→ **TASK REQUIREMENTS**: Your task is to print, exactly and only, the lines from the start of the entries below through the line with "from mathutils import". Include both ends, but skip the pictures.
=-=-=
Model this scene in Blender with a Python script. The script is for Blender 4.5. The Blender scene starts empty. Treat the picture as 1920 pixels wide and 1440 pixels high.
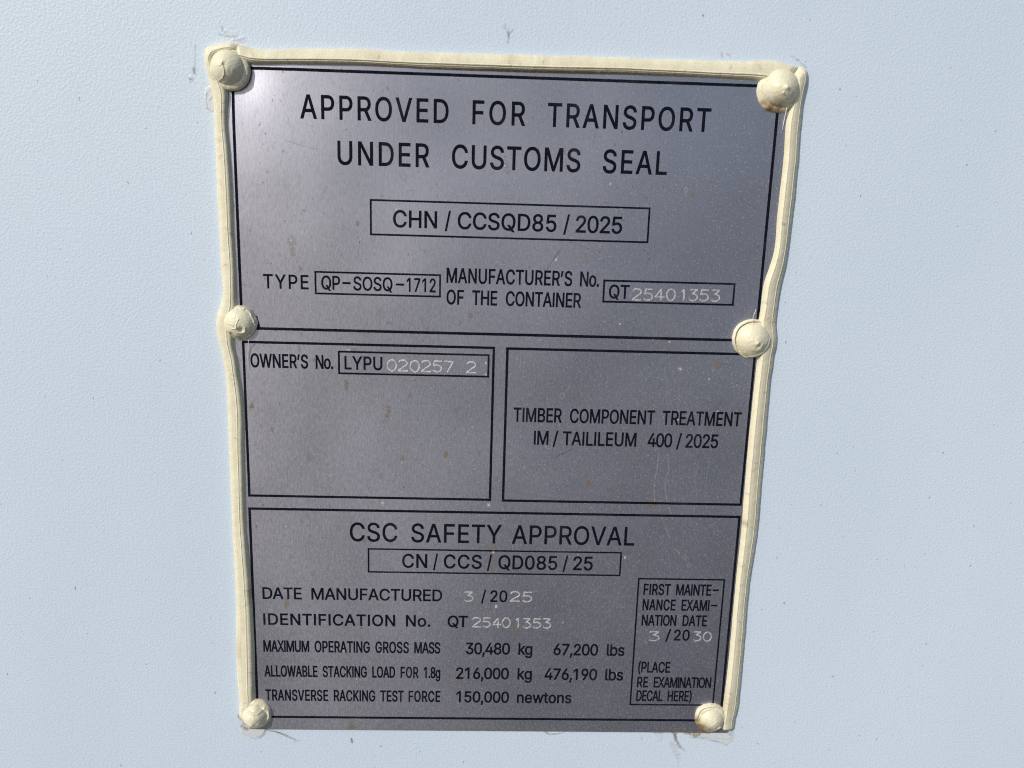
import bpy, bmesh, math
import numpy as np
from mathutils import Matrix, Vector, geometry

# ------------------------------------------------------------------ camera, sky, sun, exposure
MM = 0.001
T = 1.2                                   # the plate's front stands 1.2 mm proud of the wall
CAM_POS = (-7.597, -326.640, 90.974)
CAM_RIGHT = (0.999094, -0.030121, 0.030062)
CAM_UP = (-0.022627, 0.222289, 0.974718)
CAM_BACK = (-0.036042, -0.974515, 0.221406)
LENS = 29.8125

scene = bpy.context.scene
col = scene.collection
cam_data = bpy.data.cameras.new('camera')
cam = bpy.data.objects.new('camera', cam_data)
col.objects.link(cam)
m = Matrix.Identity(4)
for r in range(3):
    m[r][0], m[r][1], m[r][2], m[r][3] = CAM_RIGHT[r], CAM_UP[r], CAM_BACK[r], CAM_POS[r] * MM
cam.matrix_world = m
cam_data.lens = LENS
cam_data.sensor_width = 36.0
cam_data.clip_start = 0.01
cam_data.clip_end = 500.0
cam_data.dof.use_dof = True
cam_data.dof.focus_distance = 0.335
cam_data.dof.aperture_fstop = 14.0
scene.camera = cam

SUN_DIR = Vector((-0.60, -0.61, 0.52)).normalized()      # towards the sun: high, from the front left
SUN_EL = math.asin(SUN_DIR.z)
SUN_AZ = math.atan2(SUN_DIR.x, SUN_DIR.y)
world = bpy.data.worlds.new('World')
scene.world = world
world.use_nodes = True
wn = world.node_tree.nodes
wl = world.node_tree.links
wn.clear()
sky = wn.new('ShaderNodeTexSky')
sky.sky_type = 'NISHITA'
sky.sun_disc = False
sky.sun_elevation = SUN_EL
sky.sun_rotation = SUN_AZ
sky.air_density = 1.0
sky.dust_density = 1.5
bg = wn.new('ShaderNodeBackground')
bg.inputs['Strength'].default_value = 0.10
wo = wn.new('ShaderNodeOutputWorld')
wl.new(sky.outputs[0], bg.inputs[0])
wl.new(bg.outputs[0], wo.inputs[0])
sun_data = bpy.data.lights.new('sun', 'SUN')
sun_data.energy = 3.2
sun_data.angle = math.radians(0.53)
sun_data.color = (1.0, 0.95, 0.87)
sun = bpy.data.objects.new('sun', sun_data)
col.objects.link(sun)
sun.rotation_euler = SUN_DIR.to_track_quat('Z', 'Y').to_euler()
sun.location = SUN_DIR * 3
scene.cycles.filter_width = 1.1
scene.cycles.use_denoising = False          # keeps the fine grain of paint and dust
vs = scene.view_settings
vs.view_transform = 'Standard'
vs.look = 'None'
vs.exposure = 0.0
vs.gamma = 1.0
vs.use_curve_mapping = False

rng = np.random.default_rng(7)

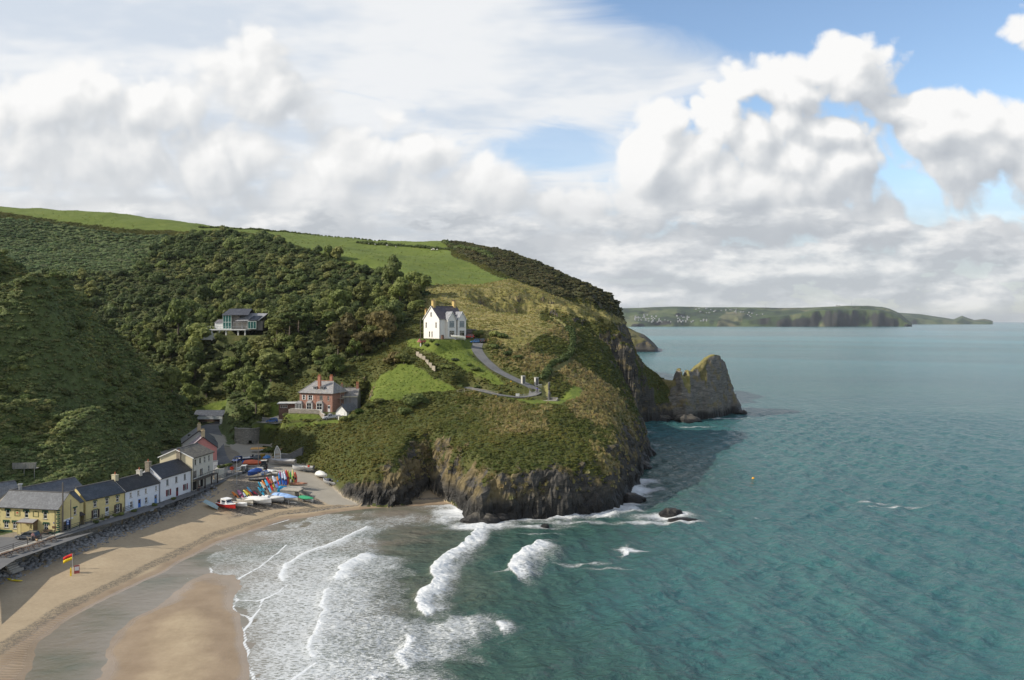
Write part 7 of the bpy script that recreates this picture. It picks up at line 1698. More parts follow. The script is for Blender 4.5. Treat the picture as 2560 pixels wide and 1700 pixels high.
=-=-=
→ **SOLUTION**:
Model this scene in Blender with a Python script. The script is for Blender 4.5. The Blender scene starts empty. Treat the picture as 1920 pixels wide and 1440 pixels high.
import bpy, bmesh, math
import numpy as np
from mathutils import Matrix, Vector, geometry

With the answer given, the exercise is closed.